Q. Most importantly, where can readers buy The Girls are Pretty Crocodiles?

It's at Valley press, I hope people will give it a try. 

My review of The Girls are Pretty Crocodiles:

If you’ve ever wondered how the Grandmother from Little Red Riding Hood felt after being cut out of the wolf then this is the collection for you. Angela Readman writes of people and places that feel recognisable, normal even, but there’s something off-kilter with her viewpoint - the story’s axis is often tilted towards the magical spectrum. This collection of stories peers into the lives of familiar fairy tale characters, but there are also brand new creations too, Readman’s own myths and legends born from her incredible boundless imagination. 
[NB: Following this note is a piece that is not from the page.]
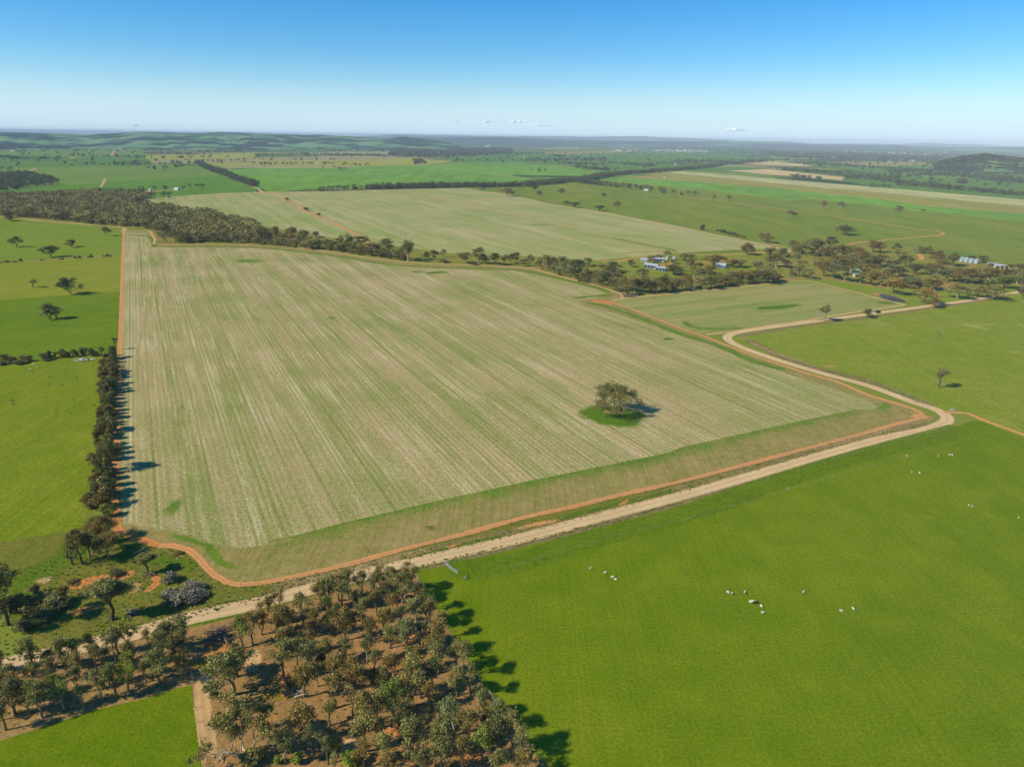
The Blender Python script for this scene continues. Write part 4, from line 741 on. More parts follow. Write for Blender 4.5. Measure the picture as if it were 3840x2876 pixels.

Between some of the longer stories are shorter pieces (flash fictions) of only a couple of pages, infused with Readman’s poetic but razor-sharp prose they fizz and sparkle like palate cleansing fireworks. These small interludes often showcase her more boundary-pushing writing, where images and ideas make you marvel at how she sees the world. 

In this collection you will find wit and dark humour, but also moments of poignancy and heartache. I cried over ‘Magpies’, which captures the emotional torture of living with teenagers. I cheered on the kick-ass Fairy Godmother and all the other females battling to get their stories heard. And ‘The night we killed the witch’ felt scarily authentic right now, hinting at the grim truth behind the creation of fairy tales. I will return to this collection, again and again, one reason being Readman’s descriptions. Her writing is both beautiful and mind-bending, her use of language is breath-taking and her sentences drip like jewelled fruits, lush and colourful but always leaving you hungry for more, and thankfully each new story brings more … 

A magical, readable and unforgettable collection!